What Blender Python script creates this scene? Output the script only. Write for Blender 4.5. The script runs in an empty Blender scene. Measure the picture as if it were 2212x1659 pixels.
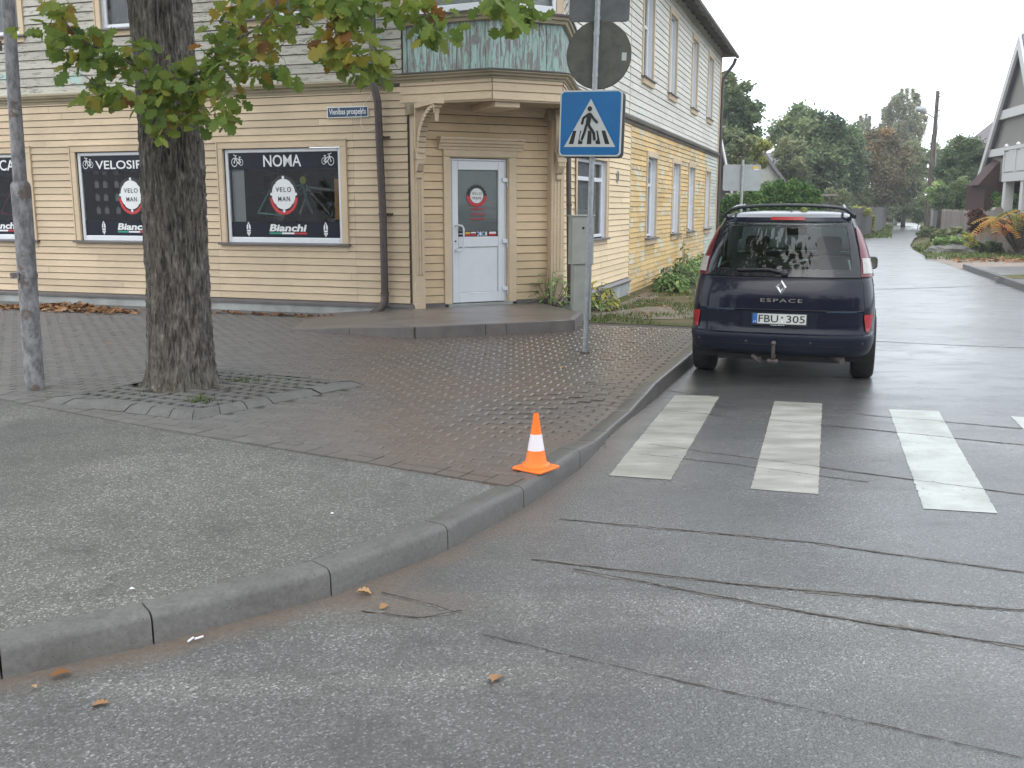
import bpy, math, random
from mathutils import Vector, Matrix, noise
rnd = random.Random(7)
S = bpy.context.scene
C = S.collection
PI = math.pi
def R(a): return math.radians(a)

# ---------------------------------------------------------------- camera
PITCH = R(10.38); CAM_H = 1.75; FPX = 2100.0          # focal length in units of a 2212 px wide picture
cam_d = bpy.data.cameras.new("camera"); cam = bpy.data.objects.new("camera", cam_d); C.objects.link(cam)
cam.location = (0, 0, CAM_H); cam.rotation_euler = (PI/2 - PITCH, 0, 0)
cam_d.sensor_width = 36; cam_d.lens = 36*FPX/2212; cam_d.clip_start = .05; cam_d.clip_end = 3000
S.camera = cam
# ---------------------------------------------------------------- sky and sun (overcast)
SUN_EL, SUN_ROT = R(48), R(200)
W = bpy.data.worlds.new("World"); S.world = W; W.use_nodes = True
nt = W.node_tree; nt.nodes.clear()
sky = nt.nodes.new('ShaderNodeTexSky'); sky.sky_type = 'NISHITA'; sky.sun_disc = False
sky.sun_elevation = SUN_EL; sky.sun_rotation = SUN_ROT; sky.air_density = 1.0; sky.dust_density = 6.0; sky.ozone_density = 1.0
hs = nt.nodes.new('ShaderNodeHueSaturation'); hs.inputs['Saturation'].default_value = .22
mx = nt.nodes.new('ShaderNodeMix'); mx.data_type = 'RGBA'; mx.inputs[0].default_value = .62
mx.inputs[7].default_value = (17.2, 18.6, 20.2, 1)
bg = nt.nodes.new('ShaderNodeBackground'); bg.inputs['Strength'].default_value = .15
wo = nt.nodes.new('ShaderNodeOutputWorld')
nt.links.new(sky.outputs[0], hs.inputs['Color']); nt.links.new(hs.outputs[0], mx.inputs[6])
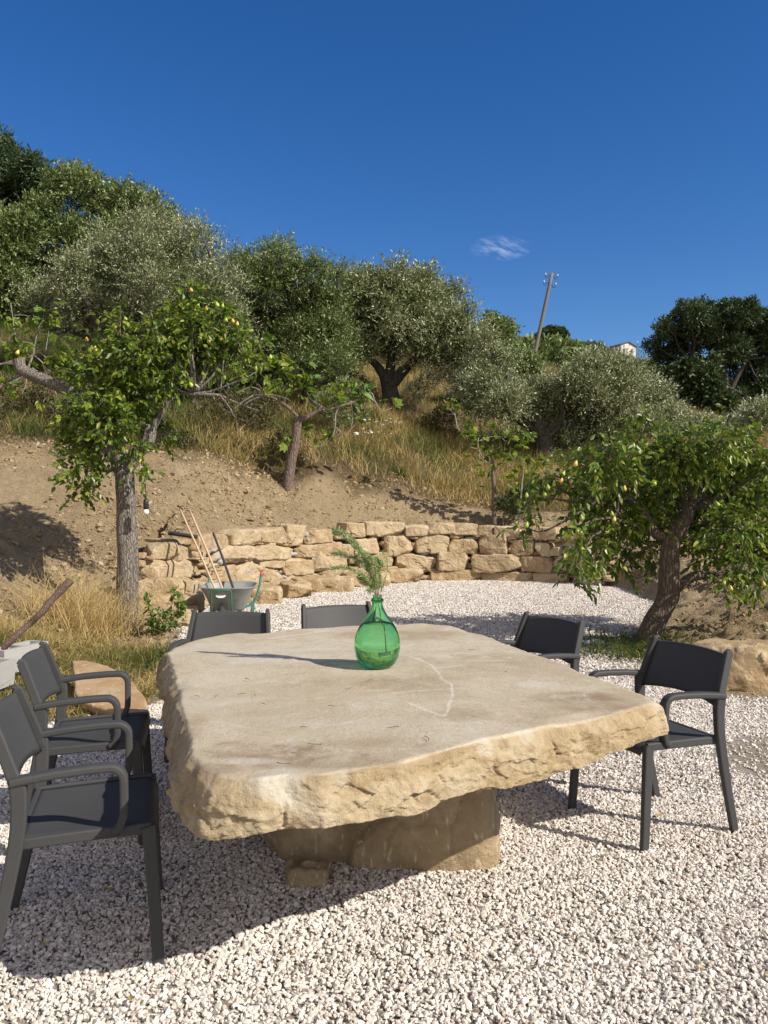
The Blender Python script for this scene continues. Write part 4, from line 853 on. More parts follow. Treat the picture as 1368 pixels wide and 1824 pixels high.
# --- fig trees: bare grey bent twigs with a few large lobed leaves
def fig_leaves(acc, pts, b0, size, per, rs):
    for p in pts:
        for q in range(per):
            c = np.array(p) + rs.normal(0, size * .75, 3); ax = nrm(rs.normal(size=3) * np.array([1, 1, .35]) + np.array([0, 0, -.25])); nn = nrm(rs.normal(0, .9, 3) + np.array([.2, -.5, .8])); s = np.cross(ax, nn); s = s / np.linalg.norm(s)
            k = 5; ang = np.array([-1.15, -.55, 0, .55, 1.15]); D = np.cos(ang)[:, None] * ax + np.sin(ang)[:, None] * s; L_ = size * np.array([.62, .9, 1.05, .9, .62]) * rs.uniform(.8, 1.2)
            leafmesh(acc, np.repeat((c)[None], k, 0) - b0, D, np.repeat(nn[None], k, 0) + rs.normal(0, .12, (k, 3)), L_, L_ * .5, True, tint=np.full(k, rs.uniform(0, 1)), droop=.12)
def make_fig(label, base, trunks, leafpts, size, per, seed, bark='fig_bark'):
    t = thing('fig_tree', label, 'tree', base); b0 = np.asarray(base, float); wd = Acc(); tw = Acc()
    for P, ra, rb in trunks:
        if ra > .035 or (ra > .03 and ra == trunks[0][1]): tube(wd, np.array(P) - b0, ra, rb, 10, .2, 3, 6)
        else: tw = Acc(); tube(tw, np.array(P) - b0, ra * .72, rb * .72, 10, .2, 3, 6); tw.build('branch', MAT['twig'], t, smooth=True)
    wd.build('trunk', MAT[bark], t, smooth=True)
    lf = Acc(); fig_leaves(lf, leafpts, b0, size, per, np.random.default_rng(seed)); lf.build('crown', MAT['fig_leaf'], t); return t
A = lambda px, py, dy=0: at(px, py, 17.0 + dy)
base = (*A(512, 870)[:2], ground_at(*A(512, 870)[:2]) - .1)
make_fig('small fig tree with a bare reddish trunk standing in the dug earth above the wall', base,
 [([base, A(516, 835), A(526, 790), A(529, 760), A(531, 742)], .125, .09), ([A(531, 745), A(520, 732), A(505, 720), A(480, 706), (A(452, 704))], .045, .02), ([A(533, 750), A(550, 742), A(568, 730), A(573, 722)], .055, .035), ([A(566, 732), A(576, 734)], .04, .03), ([A(452, 704), A(432, 716), A(415, 730)], .022, .01), ([A(476, 705), A(450, 690), A(420, 700)], .02, .01), ([A(505, 718), A(515, 700), A(535, 690), A(545, 672)], .025, .01),
  ([A(573, 724), A(586, 729), A(610, 722), A(635, 714), A(660, 700), A(668, 715), A(680, 732), A(698, 727)], .03, .012), ([A(606, 722), A(598, 738), A(597, 760), A(590, 780), A(570, 795), A(545, 796)], .022, .010), ([A(597, 760), A(606, 770), A(598, 778)], .012, .008), ([A(625, 714), A(628, 740), A(625, 765)], .016, .008), ([A(650, 710), A(648, 730)], .014, .008), ([A(573, 724), A(555, 712), A(545, 695)], .016, .008), ([A(530, 790), A(522, 782), A(515, 776)], .016, .008)],
 [A(*p) for p in [(540, 668), (552, 684), (560, 672), (535, 690), (525, 775), (535, 770), (568, 778), (580, 774), (603, 705), (612, 700), (655, 695), (664, 692), (632, 728), (646, 688), (450, 655), (470, 650), (440, 672), (455, 690), (485, 645), (500, 660), (430, 660), (415, 680), (480, 672), (560, 700), (700, 722), (633, 682), (510, 690), (590, 700), (470, 630), (500, 640), (520, 655), (460, 600), (490, 620), (445, 630), (610, 690), (575, 700), (625, 700)]], .20, 3, 5)
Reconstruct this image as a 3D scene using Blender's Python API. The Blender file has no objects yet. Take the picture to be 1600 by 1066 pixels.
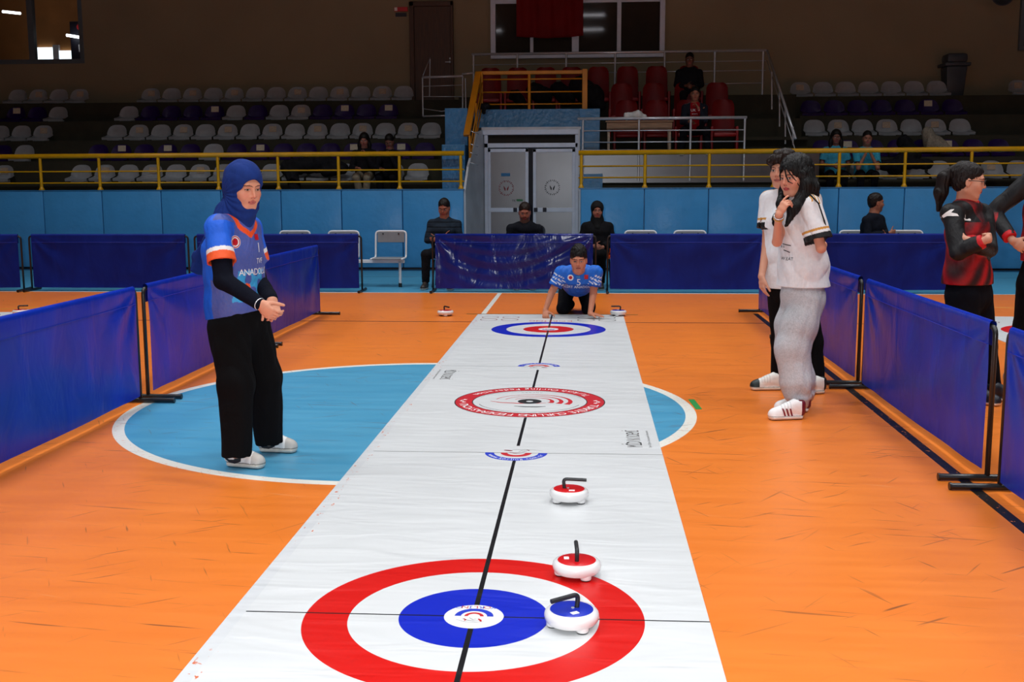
# Indoor floor-curling match in a sports hall
LAMP_W, FLASH_W, EXPO = 58., 450., .34
import bpy, bmesh, math, random
import numpy as np
from mathutils import Vector, Matrix
from mathutils.bvhtree import BVHTree
random.seed(7); RNG = np.random.RandomState(11)
COL = bpy.context.scene.collection
PI = math.pi
# ------------------------------------------------------------ camera (35 mm-format lens about 38 mm, eye height 1.54 m)
EYE = np.array([0., 0., 1.54]); FPX = 1707.558
PITCH, YAW, ROLL = .1428, -.0676, -.0035
_cy, _sy = math.cos(YAW), math.sin(YAW)
_f0 = np.array([_sy, _cy, 0]); _r0 = np.array([_cy, -_sy, 0]); _z = np.array([0, 0, 1.])
FW = _f0*math.cos(PITCH) - _z*math.sin(PITCH); _u0 = _f0*math.sin(PITCH) + _z*math.cos(PITCH)
CR = _r0*math.cos(ROLL) + _u0*math.sin(ROLL); CU = _u0*math.cos(ROLL) - _r0*math.sin(ROLL)
cam_d = bpy.data.cameras.new('camera'); cam = bpy.data.objects.new('camera', cam_d); COL.objects.link(cam)
cam_d.sensor_width = 36; cam_d.lens = FPX*36/1600; cam_d.clip_end = 200; cam_d.clip_start = .05
cam.matrix_world = Matrix(((CR[0], CU[0], -FW[0], EYE[0]), (CR[1], CU[1], -FW[1], EYE[1]), (CR[2], CU[2], -FW[2], EYE[2]), (0, 0, 0, 1)))
bpy.context.scene.camera = cam
def Q(x, y, Y):            # the point on the vertical plane at distance Y seen at (x, y)
    d = FW + CR*(x-800)/FPX - CU*(y-533)/FPX
    return EYE + d*(Y/d[1])
def QG(x, y, z=0.):        # the point at height z
    d = FW + CR*(x-800)/FPX - CU*(y-533)/FPX
    return EYE + d*((z-EYE[2])/d[2])
# ------------------------------------------------------------ colour + node helpers
def lin(c):
    return tuple(((v/255.)/12.92 if v/255. <= .04045 else ((v/255.+.055)/1.055)**2.4) for v in c)
class NT:
    """small wrapper so that node maths can be written as expressions"""
    def __init__(s, name):
        s.m = bpy.data.materials.new(name); s.m.use_nodes = True; s.t = s.m.node_tree
        s.t.nodes.clear(); s.out = s.t.nodes.new('ShaderNodeOutputMaterial'); s.b = s.t.nodes.new('ShaderNodeBsdfPrincipled')
        s.t.links.new(s.b.outputs[0], s.out.inputs[0]); s._co = None
    def put(s, v, sock):
        if isinstance(v, V): s.t.links.new(v.s, sock)
        elif isinstance(v, (tuple, list)): sock.default_value = tuple(v) + ((1,) if len(v) == 3 and len(sock.default_value) == 4 else ())
        else: sock.default_value = v
    def math(s, op, *a):
        n = s.t.nodes.new('ShaderNodeMath'); n.operation = op
        for i, v in enumerate(a): s.put(v, n.inputs[i])
        return V(s, n.outputs[0])
    def coord(s, kind='Object'):
        n = s.t.nodes.new('ShaderNodeTexCoord'); return V(s, n.outputs[kind])
    def xyz(s, v=None):
        n = s.t.nodes.new('ShaderNodeSeparateXYZ'); s.put(v or s.coord(), n.inputs[0]); return [V(s, o) for o in n.outputs]
    def comb(s, x, y, z):
        n = s.t.nodes.new('ShaderNodeCombineXYZ')
        for i, v in enumerate((x, y, z)): s.put(v, n.inputs[i])
        return V(s, n.outputs[0])
    def mapv(s, v=None, scale=(1, 1, 1), rot=(0, 0, 0), loc=(0, 0, 0)):
        n = s.t.nodes.new('ShaderNodeMapping'); s.put(v or s.coord(), n.inputs[0])
        n.inputs['Scale'].default_value = scale; n.inputs['Rotation'].default_value = rot; n.inputs['Location'].default_value = loc
        return V(s, n.outputs[0])
    def noise(s, v=None, scale=5, detail=3, rough=.5, dist=0):
        n = s.t.nodes.new('ShaderNodeTexNoise'); s.put(v or s.coord(), n.inputs['Vector'])
        n.inputs['Scale'].default_value = scale; n.inputs['Detail'].default_value = detail
        n.inputs['Roughness'].default_value = rough; n.inputs['Distortion'].default_value = dist
        return V(s, n.outputs[0])
    def vor(s, v=None, scale=5):
        n = s.t.nodes.new('ShaderNodeTexVoronoi'); s.put(v or s.coord(), n.inputs['Vector']); n.inputs['Scale'].default_value = scale
        return V(s, n.outputs['Distance'])
    def mix(s, f, a, b):
        n = s.t.nodes.new('ShaderNodeMix'); n.data_type = 'RGBA'; n.clamp_factor = True
        s.put(f, n.inputs[0]); s.put(a, n.inputs[6]); s.put(b, n.inputs[7]); return V(s, n.outputs[2])
    def attr(s, name='Col'):
        n = s.t.nodes.new('ShaderNodeAttribute'); n.attribute_name = name; return V(s, n.outputs['Color'])
    def bump(s, h, dist=.01, strength=1.):
        n = s.t.nodes.new('ShaderNodeBump'); s.put(h, n.inputs['Height']); n.inputs['Distance'].default_value = dist; n.inputs['Strength'].default_value = strength
        s.t.links.new(n.outputs[0], s.b.inputs['Normal'])
    def set(s, **k):
        for a, v in k.items(): s.put(v, s.b.inputs[{'color': 'Base Color', 'rough': 'Roughness', 'metal': 'Metallic', 'spec': 'Specular IOR Level', 'coat': 'Coat Weight', 'coatr': 'Coat Roughness', 'alpha': 'Alpha', 'trans': 'Transmission Weight', 'emit': 'Emission Color', 'estr': 'Emission Strength', 'sheen': 'Sheen Weight', 'sss': 'Subsurface Weight', 'ior': 'IOR'}[a]])
        return s.m
class V:
    def __init__(s, nt, sock): s.n = nt; s.s = sock
    def __add__(s, o): return s.n.math('ADD', s, o)
    def __radd__(s, o): return s.n.math('ADD', o, s)
    def __sub__(s, o): return s.n.math('SUBTRACT', s, o)
    def __rsub__(s, o): return s.n.math('SUBTRACT', o, s)
    def __mul__(s, o): return s.n.math('MULTIPLY', s, o)
    __rmul__ = __mul__
    def __gt__(s, o): return s.n.math('GREATER_THAN', s, o)
    def __lt__(s, o): return s.n.math('LESS_THAN', s, o)
    def abs(s): return s.n.math('ABSOLUTE', s)
    def sqrt(s): return s.n.math('SQRT', s)
    def max(s, o): return s.n.math('MAXIMUM', s, o)
    def min(s, o): return s.n.math('MINIMUM', s, o)
    def ramp(s, a, b):    # 0 at a, 1 at b, clamped
        n = s.n.t.nodes.new('ShaderNodeMapRange'); s.n.put(s, n.inputs[0]); n.inputs[1].default_value = a; n.inputs[2].default_value = b
        return V(s.n, n.outputs[0])
def mat(name, c, rough=.5, metal=0, spec=.5, var=.12, vs=6., bump=0, bs=40., coat=0, sheen=0, emit=0, stretch=(1, 1, 1)):
    n = NT(name); c = lin(c); k = n.mapv(scale=stretch); nz = n.noise(k, vs, 3)
    lo = tuple(v*(1-var) for v in c); hi = tuple(min(1, v*(1+var)) for v in c)
    col = n.mix(nz.ramp(.3, .7), lo, hi)
    n.set(color=col, rough=rough, metal=metal, spec=spec, coat=coat, sheen=sheen)
    if bump: n.bump(n.noise(k, bs, 3), bump)
    if emit: n.set(emit=c, estr=emit)
    return n.m
M = {}
M['white_plastic'] = mat('white_plastic', (204, 208, 214), .35, var=.08, vs=9)
M['purple_plastic'] = mat('purple_plastic', (56, 24, 112), .35, var=.15, vs=9)
M['paper'] = mat('paper_note', (205, 195, 175), .8, var=.12, vs=30)
M['paper_beige'] = mat('paper_note_beige', (178, 160, 140), .8, var=.15, vs=30)
M['yellow'] = mat('yellow_paint', (232, 172, 8), .35, var=.1, vs=4, bump=.002, bs=25)
M['ochre'] = mat('ochre_paint', (205, 130, 10), .4, var=.12, vs=4)
M['steel'] = mat('brushed_steel', (214, 219, 226), .26, metal=.45, var=.06, vs=20)
M['alu'] = mat('painted_aluminium', (206, 214, 230), .35, metal=.1, var=.05, vs=8)
M['alu_panel'] = mat('brushed_door_panel', (118, 120, 124), .3, metal=.8, var=.06, vs=1.5, bump=.003, bs=1.5)
M['black_metal'] = mat('black_powder_coat', (16, 17, 20), .35, var=.2, vs=12)
M['concrete'] = mat('stand_concrete', (52, 50, 38), .9, var=.16, vs=3.5, bump=.004, bs=50)
M['red_plastic'] = mat('red_plastic', (150, 10, 22), .4, var=.12, vs=5)
M['blue_pad'] = mat('blue_pad_vinyl', (74, 156, 214), .33, var=.07, vs=2.2, bump=.012, bs=5)
M['blue_wall'] = mat('blue_wall_paint', (52, 122, 172), .3, var=.12, vs=5, bump=.01, bs=14)
M['wood_brown'] = mat('brown_door_wood', (72, 42, 22), .5, var=.25, vs=5, stretch=(8, 8, .7))
M['wood_table'] = mat('table_wood', (150, 118, 90), .5, var=.2, vs=5, stretch=(1, 8, 8))
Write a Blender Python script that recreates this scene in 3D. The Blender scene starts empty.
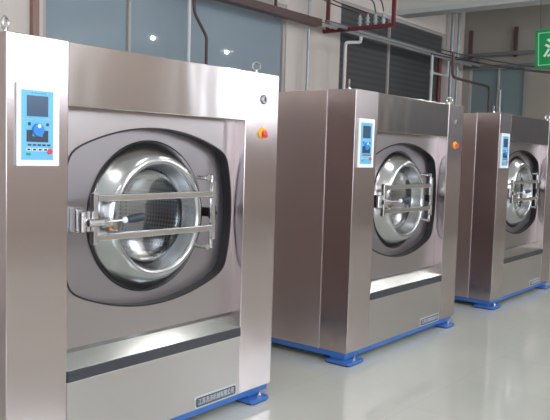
================
*Task prompt*:
Tally up how many lines in the preceding listing contain the word "picture". Give nothing but the number.

*Task answer*:
4